EXERCISE AIM
Up to and including the line with "bpart(mb, 'joists', M['bench_wood'])", write out the listing from its first line, minus the pictures.

DATA LINES
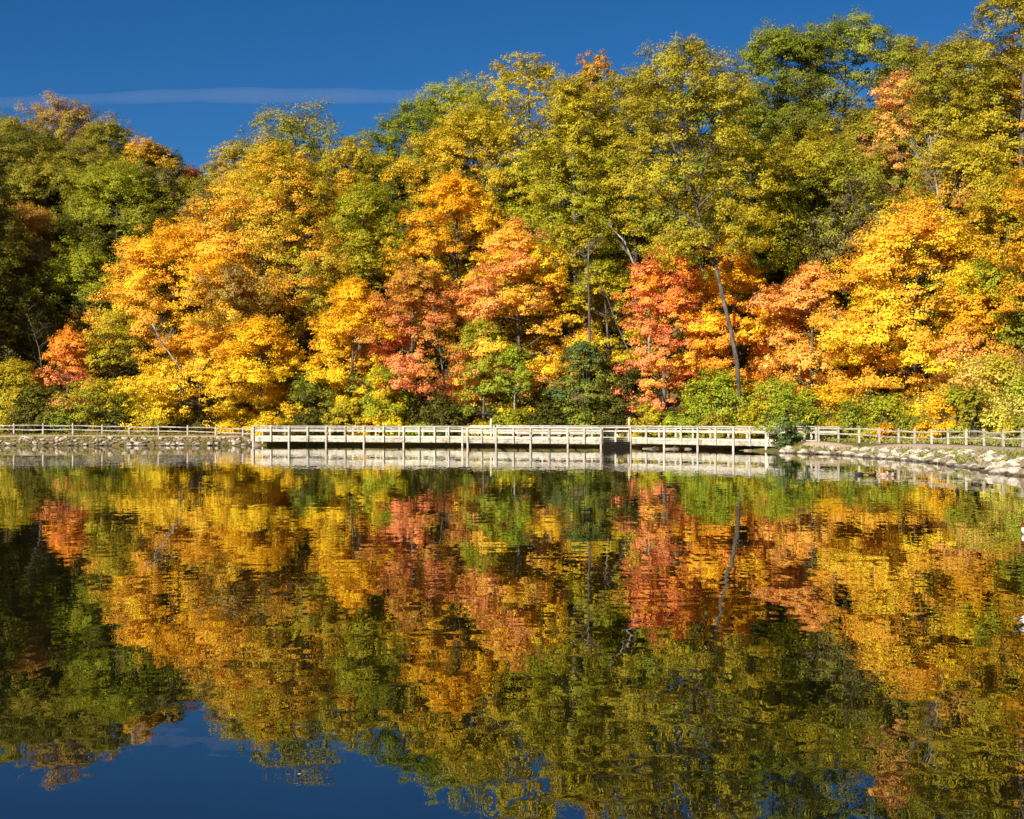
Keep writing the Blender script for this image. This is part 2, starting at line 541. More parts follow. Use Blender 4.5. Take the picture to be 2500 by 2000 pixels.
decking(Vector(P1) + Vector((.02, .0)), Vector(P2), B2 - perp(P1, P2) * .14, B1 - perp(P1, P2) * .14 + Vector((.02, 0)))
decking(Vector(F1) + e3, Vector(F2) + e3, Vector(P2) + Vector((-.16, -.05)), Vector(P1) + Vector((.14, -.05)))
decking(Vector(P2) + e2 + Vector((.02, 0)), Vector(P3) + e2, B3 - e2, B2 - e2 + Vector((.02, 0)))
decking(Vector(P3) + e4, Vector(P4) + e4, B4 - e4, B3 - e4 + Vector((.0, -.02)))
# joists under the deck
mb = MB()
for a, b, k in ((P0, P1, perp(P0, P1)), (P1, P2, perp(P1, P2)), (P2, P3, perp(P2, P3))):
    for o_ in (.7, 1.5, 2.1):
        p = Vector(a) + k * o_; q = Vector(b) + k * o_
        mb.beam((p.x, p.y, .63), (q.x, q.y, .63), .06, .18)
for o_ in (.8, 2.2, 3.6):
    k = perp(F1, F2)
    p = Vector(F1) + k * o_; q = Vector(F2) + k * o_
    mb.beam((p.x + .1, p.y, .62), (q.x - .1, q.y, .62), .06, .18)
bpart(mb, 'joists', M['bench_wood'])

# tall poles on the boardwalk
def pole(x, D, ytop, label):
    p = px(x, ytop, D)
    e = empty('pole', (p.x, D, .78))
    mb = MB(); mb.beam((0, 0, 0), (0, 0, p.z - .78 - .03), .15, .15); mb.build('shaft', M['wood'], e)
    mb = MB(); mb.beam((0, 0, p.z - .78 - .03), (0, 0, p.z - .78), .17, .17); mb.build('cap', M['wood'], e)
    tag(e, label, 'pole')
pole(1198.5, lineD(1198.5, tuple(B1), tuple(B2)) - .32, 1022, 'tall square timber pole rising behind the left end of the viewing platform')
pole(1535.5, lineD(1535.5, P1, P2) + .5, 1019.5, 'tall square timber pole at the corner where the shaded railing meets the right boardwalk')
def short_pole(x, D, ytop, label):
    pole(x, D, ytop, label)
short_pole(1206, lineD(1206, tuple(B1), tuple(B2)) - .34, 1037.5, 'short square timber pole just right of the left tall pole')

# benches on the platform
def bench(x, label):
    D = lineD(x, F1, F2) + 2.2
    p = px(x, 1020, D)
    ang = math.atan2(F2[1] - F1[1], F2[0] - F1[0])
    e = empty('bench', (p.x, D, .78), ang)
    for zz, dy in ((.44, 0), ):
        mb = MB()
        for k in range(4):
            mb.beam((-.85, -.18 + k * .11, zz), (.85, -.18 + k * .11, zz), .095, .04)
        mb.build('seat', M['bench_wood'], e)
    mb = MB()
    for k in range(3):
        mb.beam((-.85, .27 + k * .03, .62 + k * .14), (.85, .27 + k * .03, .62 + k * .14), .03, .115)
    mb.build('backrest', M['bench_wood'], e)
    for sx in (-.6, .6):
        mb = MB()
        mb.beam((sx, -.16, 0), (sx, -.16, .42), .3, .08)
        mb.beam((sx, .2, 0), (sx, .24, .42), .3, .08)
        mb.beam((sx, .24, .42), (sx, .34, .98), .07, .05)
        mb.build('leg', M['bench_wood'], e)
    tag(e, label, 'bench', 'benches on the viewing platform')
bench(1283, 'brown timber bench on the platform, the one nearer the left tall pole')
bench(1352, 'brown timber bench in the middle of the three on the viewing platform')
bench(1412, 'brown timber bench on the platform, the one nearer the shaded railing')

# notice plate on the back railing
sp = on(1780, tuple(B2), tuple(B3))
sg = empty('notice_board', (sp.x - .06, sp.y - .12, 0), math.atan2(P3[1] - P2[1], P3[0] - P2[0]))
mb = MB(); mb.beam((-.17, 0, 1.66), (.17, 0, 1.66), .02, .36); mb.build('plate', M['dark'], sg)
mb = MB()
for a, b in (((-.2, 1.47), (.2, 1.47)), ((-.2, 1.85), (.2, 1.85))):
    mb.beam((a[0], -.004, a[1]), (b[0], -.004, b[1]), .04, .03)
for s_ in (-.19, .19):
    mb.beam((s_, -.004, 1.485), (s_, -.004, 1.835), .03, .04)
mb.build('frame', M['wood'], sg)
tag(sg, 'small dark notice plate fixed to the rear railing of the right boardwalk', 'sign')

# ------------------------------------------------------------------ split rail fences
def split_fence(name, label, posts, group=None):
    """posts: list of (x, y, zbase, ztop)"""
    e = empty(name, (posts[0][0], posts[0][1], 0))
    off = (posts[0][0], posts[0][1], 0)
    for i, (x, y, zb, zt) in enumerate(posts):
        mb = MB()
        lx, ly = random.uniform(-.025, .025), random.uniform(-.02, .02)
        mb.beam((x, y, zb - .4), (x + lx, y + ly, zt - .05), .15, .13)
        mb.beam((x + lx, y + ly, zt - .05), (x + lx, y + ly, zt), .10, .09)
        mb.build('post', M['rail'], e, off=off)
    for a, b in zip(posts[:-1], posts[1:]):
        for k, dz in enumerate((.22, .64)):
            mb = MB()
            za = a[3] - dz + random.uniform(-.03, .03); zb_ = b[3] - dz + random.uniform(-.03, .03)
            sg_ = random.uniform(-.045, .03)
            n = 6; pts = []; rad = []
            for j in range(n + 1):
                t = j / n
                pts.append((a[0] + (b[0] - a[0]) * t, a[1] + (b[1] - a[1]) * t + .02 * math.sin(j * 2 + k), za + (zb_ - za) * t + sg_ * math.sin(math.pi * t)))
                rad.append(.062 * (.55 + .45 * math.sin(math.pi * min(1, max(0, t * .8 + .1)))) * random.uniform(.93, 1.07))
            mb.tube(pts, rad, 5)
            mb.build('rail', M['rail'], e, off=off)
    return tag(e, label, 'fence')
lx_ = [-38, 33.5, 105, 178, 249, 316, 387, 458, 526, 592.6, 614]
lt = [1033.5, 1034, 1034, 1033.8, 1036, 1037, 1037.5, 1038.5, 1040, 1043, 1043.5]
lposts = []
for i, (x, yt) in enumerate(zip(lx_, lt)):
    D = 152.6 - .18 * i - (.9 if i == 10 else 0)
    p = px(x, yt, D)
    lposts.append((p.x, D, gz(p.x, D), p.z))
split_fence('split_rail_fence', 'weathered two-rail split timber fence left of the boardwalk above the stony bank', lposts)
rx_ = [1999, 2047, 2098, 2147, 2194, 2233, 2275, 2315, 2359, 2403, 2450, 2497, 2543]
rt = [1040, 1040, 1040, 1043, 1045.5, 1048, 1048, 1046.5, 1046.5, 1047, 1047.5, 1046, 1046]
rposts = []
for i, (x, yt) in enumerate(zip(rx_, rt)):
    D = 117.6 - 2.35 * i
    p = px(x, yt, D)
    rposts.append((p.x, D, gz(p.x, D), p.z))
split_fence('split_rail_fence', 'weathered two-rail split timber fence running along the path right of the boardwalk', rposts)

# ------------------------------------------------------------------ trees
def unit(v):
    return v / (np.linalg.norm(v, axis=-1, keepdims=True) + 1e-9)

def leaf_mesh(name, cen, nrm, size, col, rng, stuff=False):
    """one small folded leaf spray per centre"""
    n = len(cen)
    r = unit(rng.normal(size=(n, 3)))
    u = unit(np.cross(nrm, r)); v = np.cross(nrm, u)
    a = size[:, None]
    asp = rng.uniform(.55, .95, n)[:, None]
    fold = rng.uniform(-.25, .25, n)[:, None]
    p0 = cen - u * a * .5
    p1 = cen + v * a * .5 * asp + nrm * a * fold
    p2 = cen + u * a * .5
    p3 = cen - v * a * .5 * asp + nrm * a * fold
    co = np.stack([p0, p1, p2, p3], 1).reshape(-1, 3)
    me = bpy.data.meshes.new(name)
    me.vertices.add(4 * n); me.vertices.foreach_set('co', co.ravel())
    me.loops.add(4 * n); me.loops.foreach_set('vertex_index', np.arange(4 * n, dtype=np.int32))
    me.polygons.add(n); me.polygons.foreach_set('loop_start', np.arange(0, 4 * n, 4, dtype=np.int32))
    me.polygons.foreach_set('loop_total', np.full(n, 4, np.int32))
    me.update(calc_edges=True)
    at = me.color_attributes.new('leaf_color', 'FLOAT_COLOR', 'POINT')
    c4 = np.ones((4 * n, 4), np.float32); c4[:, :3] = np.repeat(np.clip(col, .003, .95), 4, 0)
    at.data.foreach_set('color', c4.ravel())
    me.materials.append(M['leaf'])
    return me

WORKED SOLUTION
Keep writing the Blender script for this image. This is part 2, starting at line 541. More parts follow. Use Blender 4.5. Take the picture to be 2500 by 2000 pixels.
decking(Vector(P1) + Vector((.02, .0)), Vector(P2), B2 - perp(P1, P2) * .14, B1 - perp(P1, P2) * .14 + Vector((.02, 0)))
decking(Vector(F1) + e3, Vector(F2) + e3, Vector(P2) + Vector((-.16, -.05)), Vector(P1) + Vector((.14, -.05)))
decking(Vector(P2) + e2 + Vector((.02, 0)), Vector(P3) + e2, B3 - e2, B2 - e2 + Vector((.02, 0)))
decking(Vector(P3) + e4, Vector(P4) + e4, B4 - e4, B3 - e4 + Vector((.0, -.02)))
# joists under the deck
mb = MB()
for a, b, k in ((P0, P1, perp(P0, P1)), (P1, P2, perp(P1, P2)), (P2, P3, perp(P2, P3))):
    for o_ in (.7, 1.5, 2.1):
        p = Vector(a) + k * o_; q = Vector(b) + k * o_
        mb.beam((p.x, p.y, .63), (q.x, q.y, .63), .06, .18)
for o_ in (.8, 2.2, 3.6):
    k = perp(F1, F2)
    p = Vector(F1) + k * o_; q = Vector(F2) + k * o_
    mb.beam((p.x + .1, p.y, .62), (q.x - .1, q.y, .62), .06, .18)
bpart(mb, 'joists', M['bench_wood'])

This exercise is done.